Operant Conditioning plays off the fact that reinforcement builds on a behavior. Giving your dog a treat when he sits reinforces the sit, which makes it more likely that he will offer sitting. While spraying your dog with a water gun when he does something bad will decrease his likely hood of doing that behavior. Operant Conditioning has four stages, and I’ll explain it as simply as I can. Positive reinforcement is giving your dog a treat for doing something you like, in our case clicking and treating him. Positive Punishment is having something the dog likes taken away, in the case of a jumping dog you turn your back to them and ignore them till they calm down before you give them attention, which reinforces the correct behavior. Negative Punishment is like using a leash correction on a prong collar to correct the dog when he pulls on his leash, they dislike it, and so the dog will work to avoid it. Negative reinforcement is a very common thing to see, people accidently reinforcing something bad the dog is doing, dogs don’t care if attention is negative or positive, it’s still attention. This all sounds very confusing I’m sure so but it’s still important.
Clicker Trainers use both of these things to build up their method, the Classical Conditioning provides the basic click and treat idea.
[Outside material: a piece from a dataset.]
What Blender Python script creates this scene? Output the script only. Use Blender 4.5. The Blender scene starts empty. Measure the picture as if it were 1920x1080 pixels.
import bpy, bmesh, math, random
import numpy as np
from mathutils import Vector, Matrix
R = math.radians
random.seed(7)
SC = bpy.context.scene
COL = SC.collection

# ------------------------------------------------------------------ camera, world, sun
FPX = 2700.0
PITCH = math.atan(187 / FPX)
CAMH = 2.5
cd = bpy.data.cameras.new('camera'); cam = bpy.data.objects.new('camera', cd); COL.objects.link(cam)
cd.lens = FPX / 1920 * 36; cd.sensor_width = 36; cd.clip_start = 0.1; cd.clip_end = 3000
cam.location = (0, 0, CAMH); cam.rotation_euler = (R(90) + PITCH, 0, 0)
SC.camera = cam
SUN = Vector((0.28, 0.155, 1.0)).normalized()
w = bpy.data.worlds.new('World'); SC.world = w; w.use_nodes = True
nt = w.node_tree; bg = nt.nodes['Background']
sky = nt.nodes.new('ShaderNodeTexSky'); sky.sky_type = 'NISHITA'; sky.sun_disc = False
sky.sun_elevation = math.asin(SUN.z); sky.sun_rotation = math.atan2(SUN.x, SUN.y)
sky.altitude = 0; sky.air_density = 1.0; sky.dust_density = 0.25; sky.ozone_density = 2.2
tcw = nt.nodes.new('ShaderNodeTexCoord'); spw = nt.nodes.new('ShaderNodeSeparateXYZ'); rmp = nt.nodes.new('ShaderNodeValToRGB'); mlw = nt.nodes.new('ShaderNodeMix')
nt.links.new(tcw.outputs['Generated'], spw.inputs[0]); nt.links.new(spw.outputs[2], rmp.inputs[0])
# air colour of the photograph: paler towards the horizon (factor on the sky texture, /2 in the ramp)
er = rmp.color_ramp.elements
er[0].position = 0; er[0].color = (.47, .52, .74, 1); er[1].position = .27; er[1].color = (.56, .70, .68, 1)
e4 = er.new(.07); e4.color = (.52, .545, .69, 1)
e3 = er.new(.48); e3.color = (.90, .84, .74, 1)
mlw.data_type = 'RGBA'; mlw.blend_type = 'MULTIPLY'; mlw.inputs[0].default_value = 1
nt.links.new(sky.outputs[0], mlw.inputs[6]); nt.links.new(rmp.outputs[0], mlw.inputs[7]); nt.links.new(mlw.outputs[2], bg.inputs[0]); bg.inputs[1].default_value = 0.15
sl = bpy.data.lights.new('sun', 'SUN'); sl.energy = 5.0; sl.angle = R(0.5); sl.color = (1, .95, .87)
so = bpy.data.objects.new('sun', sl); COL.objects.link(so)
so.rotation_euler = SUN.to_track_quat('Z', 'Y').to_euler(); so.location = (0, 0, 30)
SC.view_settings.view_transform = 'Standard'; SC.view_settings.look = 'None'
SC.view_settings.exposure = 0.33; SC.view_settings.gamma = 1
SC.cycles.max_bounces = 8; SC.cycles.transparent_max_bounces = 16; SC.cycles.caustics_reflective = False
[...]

We use the bridge to gap the time it takes us to reinforce a behavior, no matter how small the behavior is. The Operant Conditioning is more on belief and foundations; we prefer to use Positive Reinforcement and Positive Punishment, as they are gentler and easier for the dog to understand.
Some of the other key things Clicker Trainers use is something called shaping, it’s a very hands off method of teaching a dog. Say you want the dog to spin in a circle to the left, so you’d start out with a twitch of the ear or head to the left, whatever movement the dog is offering. When the dog offers moving their ear or head often you’d up your criteria to say a more noticeable movement of the ear, or if you’d only been clicking their ear moving towards the left, hold off on the click and wait, see if they’ll offer moving their head to the left. You build up and build up from that, one step to the left, another or another until they make a full circle. You can shape a dog to do pretty much anything.
Some of my favorite things about Clicker Training are the way my two dogs just throw behaviors at me when I sit down with a clicker and treats. Sydney, my Aussie will start woofing at me, throwing downs, sits, waving both paws, spinning in circles. One of the others is what I call the ‘light bulb’ moment in Shaping, when the dog has suddenly realized what you’re clicking for. Kali my 10 month old pup was recently shaped to raise her right paw, and at first I’d click when she shifted her paw, then she just got this like…’AHA! I know what you want mom!’ look on her face and she was flailing her leg around, pawing me, holding it up, whatever she could do with it. I love the excited look they get, they have genuine fun when we have a training session. Every clicker dog I’ve ever seen has been enthusiastic, and really responsive to their owners. Clicker training is not only fun for the dog, I find myself laughing on a daily basis with my dogs, the things they think of to offer when I’ve got a clicker in my hand still amaze me.